KedaiPena.com – Direktur Eksekutif Center of Energy and Resources Indonesia (CERI) Yusri Usman, mempertanyakan pernyataan Dirjen Migas Tutuka Ariadji yang dinilai tanpa dasar memaksa Vivo menaikkan harga jual bahan bakar minyak (BBM) Vivo 89 adalah sikap arogansi dan melanggar hukum.
Hal ini berawal dari banyaknya masyarakat yang membanjiri SPBU Vivo di Jabodetabek untuk mencari Vivo 89 yang dijual lebih murah dari Pertalite, paska pengumuman kenaikan BBM oleh Presiden Jokowi pada Sabtu (3/9/22) siang.
“Vivo89 itu adalah jenis BBM umum. Apa hak pemerintah melalui Dirjen Migas meminta Vivo menaikkan harga Revvo 89? Apakah ini jenis BBM bersubsidi? Kalau bukan, merupakan hak Vivo turunkan harga dengan pertimbangan bisnis. Ada perusahaan ‘obral’, kenapa dilarang? Jika itu katanya stok lama di saat harga minyak dunia di atas USD 100 perbarel, apa malah bukan menegaskan bahwa BBM Pertamina memang tidak efisien?” kata Yusri saat dihubungi, Senin (5/9/2022).
Yusri mengutarakan, pemerintah melalui Dirjen Migas Kementerian ESDM, jika mengacu pada Perpres 191 tahun 2014, tidak berwenang melarang perusahaan Vivo menjual BBM jenis Revvo 89 hanya Rp8.900 per liter.
“Harga Vivo 89 itu mengkonfirmasi bahwa harga keekonomian BBM sejenis Pertalite hanya berkisar Rp8.500 per liter, jadi alasan Dirjen Migas bahwa Vivo menjual harga Vivo 89 di bawah harga Pertalite yang sudah disubsidi adalah tak masuk akal sehat. Baru pertama sekali saya mendengar alasan seperti ini,” ungkapnya.
Oleh sebab itu, kata Yusri, sebaiknya Pertamina dilarang berbisnis Pertalite, karena harga keenomiannya Rp17.100 per liter yang tak masuk akal.

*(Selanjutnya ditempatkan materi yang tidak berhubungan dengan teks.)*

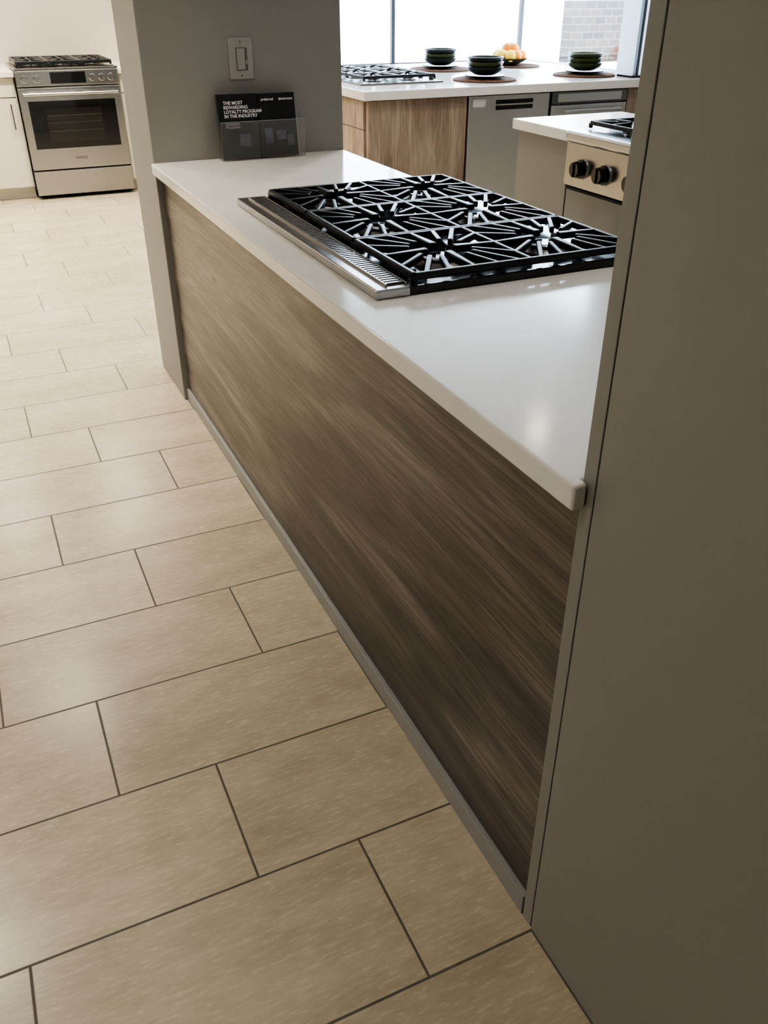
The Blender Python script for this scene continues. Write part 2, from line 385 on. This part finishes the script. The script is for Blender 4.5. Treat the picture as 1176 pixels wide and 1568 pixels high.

“Patut dicurigai harga itu banyak ‘pungutan sambo’. Harusnya Dirjen Migas bentuk tim audit telisik ketidak efisienan Pertamina dari hulu ke hilir. Pak Dirjen juga sebagai Komisaris di Subholding Pertamina gak paham?” kata Yusri tegas.
Lebih lanjut Yusri mengatakan, jika harga keekonomian Vivo 89 jauh di bawah keekonomian Pertalite yang katanya Rp17.100 per liter, supaya tidak menjadi beban pemerintah dan rakyat, sebaiknya Kementerian ESDM menugaskan Vivo untuk menjual BBM sejenis Pertalite di seluruh Indonesia.
“Biar Pertamina fokus jual BBM umum seperti Pertamax 92, Pertamax Turbo, Dexlite dan Pertadex. Itupun Harga Pertamax 92 masih disubsidi Pertamina Rp4.500 per liter, meskipun sudah dinaikan oleh pemerintah menjadi Rp14.500 per liter,” ujarnya.
Yusri menegaskan, Vivo jual BBM seharga Rp8.900 sudah pasti untung, sedangkan Pertamina jual Rp10.000 malah masih disubsidi Pemerintah Rp7.200, karena harga keekonomiannya katanya Rp 17.100.
“Pecat saja Direksi dan Komisaris Pertamina yang gajinya gila-gilaan, Rp3 miliar hingga Rp5.6 milyar per bulan atau memang akibat Menteri BUMN yang salah pilih Direksi? Oleh sebab perlu dikocok ulang seluruh jajaran Direksi di Holding dan Subholding Pertamina,” ujarnya lagi.
Lagipula, lanjut Yusri, Vivo Energy merupakan perusahaan di bawah PT Nusantara Energy Plant Indonesia.
“Pemegang sahamnya Vitol ltd, berbasis di negara Swiss termasuk trader besar dunia selain Travigura dan Glencore. Vitol adalah pemasok besar minyak mentah dan BBM serta LPG ke Pertamina,” kata Yusri lebih lanjut.
Pada Juni 2019 CERI mendeteksi ada dugaan ‘hengki pengki’ dalam tender pengadaan kontrak LPG selama 5 tahun di ISC (Intergrated Supply Chain) Pertamina.
“Katanya, sejak awal Vitol Singapore dan BGN Turki diduga diatur sebagai pemenang tender, tampaknya dugaan itu belakangan terbukti memang kedua perusahaan itu sebagai pemenangnya,” pungkasnya.